Marlyn Moffat wrote on December 3rd, 2006 at 12:41 am

 

To be fair, Robert and Alastair, the advice from the LA does not say “Do not speak freely about your experiences on the portal” – what it does say is that blogging is not the arena for “negative comments about the portal” – this, to me is completely different from not saying anything at all? For the Mentors in Argyll & Bute, they need to be aware that the purpose of a blog is to create audience and share their thoughts and ideas. When out and about as a Mentor once the portal is live for the world, they can point everyone in the direction of their blog to find up-to-date ideas and advice. What better way to start than by telling people about the portal as you investigate it and it develops? If you’ve got something interesting to say on a blog, then people come back and visit more often.

Alastair – I think I also still stand by my point. One of the brilliant things about blogging is that you can explain something to everyone else – take http://pocketables.net for example. Jenn reviews devices that I can only dream of owning (sigh!), and her explanations are very detailed. I am therefore in possession of a great deal of information without ever having put my hands on any of this technology.

Transfer this to Glow – as an early reviewer, it would have been very easy to walk a reader through your experience of Glow whilst still keeping negative remarks within the portal itself. My point that there really hasn’t been much discussion at all on the edublogosphere should be a concern for the powers that be.

I think that even though “this is not the real glow”, Robert you are quite right in that what could kill Glow would be lack of participation. If the mentors themselves do not see fit to even hint at how they would use this in a curricular context, then I would be very worried indeed as to the success of the project.

John – It does seem a confusing environment to be in if you have had no experience of Sharepoint, and I know they are working on how useable the final interface is.

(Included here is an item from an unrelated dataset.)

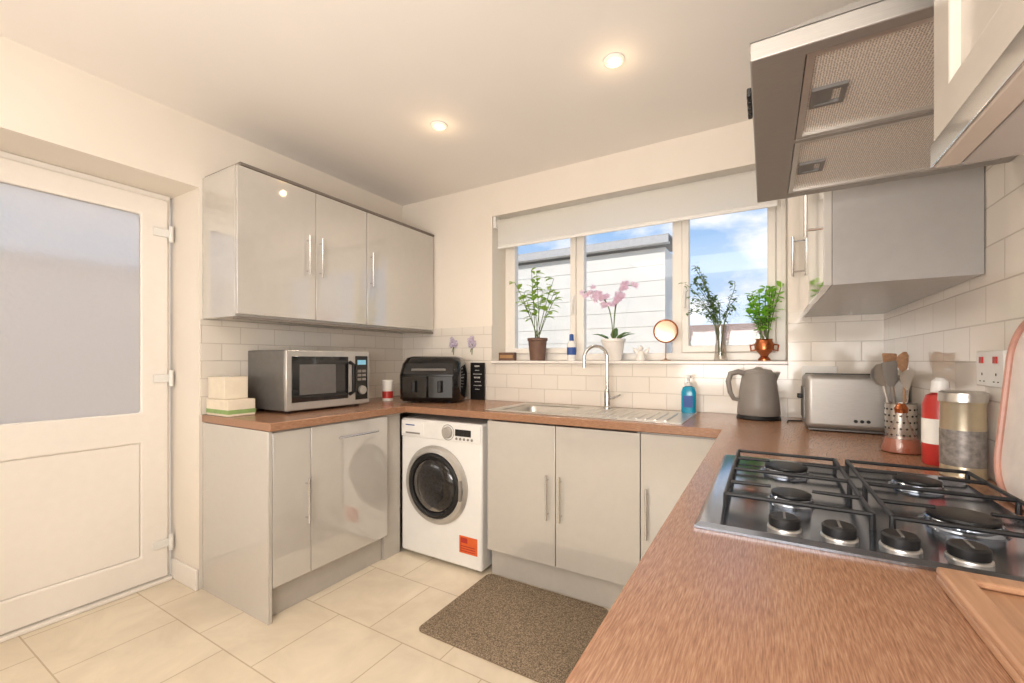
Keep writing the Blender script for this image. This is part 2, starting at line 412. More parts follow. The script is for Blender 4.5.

As Mentors, you will be charged with explaining and encouraging others with how to use it, so I suppose it is vital that you all get used to using it, and then being able to enthuse about it? It is a shame about the availability timing, as busy teachers can rarely find enough time to explore during the school day, but I understand there are huge technical issues at play here.

Roll-out is not really that far away, and for that reason also I find the silence quite troubling. This is after all, the biggest educational initiative we have and will be the vehicle for ACfE (whatever that is, but don’t start me on that one!) – so like it not, we need to start figuring out how best we can use it…

ab wrote on December 4th, 2006 at 12:25 pm

 

It seems that you now have your access sorted out too Marlyn – I hope you enjoy the experience meeting new Mentors as well as ‘well kent’ Masterclassers?

ab wrote on December 4th, 2006 at 12:30 pm

 

It’s also important to keep in mind the purpose of this phase of the Glow development – it is primarily about pilot-testing the environment. There is not much point in debating whether or not it will be better once it has access to all the content that has been promised for Glow – at this stage, the aim is a technical (both in the ‘technical’ and in the ‘educational’ sense) testing of the environment to see what works, what doesn’t, what could be better, and so on.

This, for me, is why Tess’s approach has been so good to follow. She has blogged very much on the specifics of the tasks she has been asked to undertake, and has not seen fit to speculate on the wider aspects that arise when you get access to an early version of a system such as this.

If, on the one hand, we think it’s important that people are open about their experiences in the pilot, and indeed to blog about it, we also have to be fair and see it for what it is at this stage: very much part of the technical development process for Glow.

John Connell wrote on December 4th, 2006 at 1:47 pm

 

I’m all in favour of a technical development process – at the moment I’m taking part in such for both Adobe and Microsoft. I also agree that now is not the time for speculation about what ‘could be’, but I think encouraging people to post about how they find the portal (even in this early testing stage) is a good thing to do.

One of the aspects that I held (or should that be hold?) most hope for was(is) the ‘Glow groups’, and I had hoped that this would spark (poor choice of word) imagination amongst our Mentors. When something catches my imagination, you’ve got to hold me back not to blog about it?

ab wrote on December 4th, 2006 at 2:55 pm

 

Spark? Ouch! :-)

John Connell wrote on December 4th, 2006 at 9:55 pm

 

I don’t think, in spite of obvious differing viewpoints so far, that I am being disloyal to the spirit of the pilot when I say that the discussion group navigation and usage is clumsy. It is not as slick as many discussion boards which are about.

As I have now said in several places ;) … the Glow groups are not the only thing that will be available in the final manifestation of Glow.

It would be very useful if mentors with blogs were to start discussing the pedagogy and uses of Glow and its relationship with aCfE.

Bob Hill wrote on December 7th, 2006 at 12:31 am

 

I didn’t mean to suggest that it’s only the Glow groups that interest me, but as they are there in the present incarnation I had hoped there would be some discussion of their potential use.

Relationship to aCfE? Now there’s a starter for 10… and what, exactly, is aCfE then?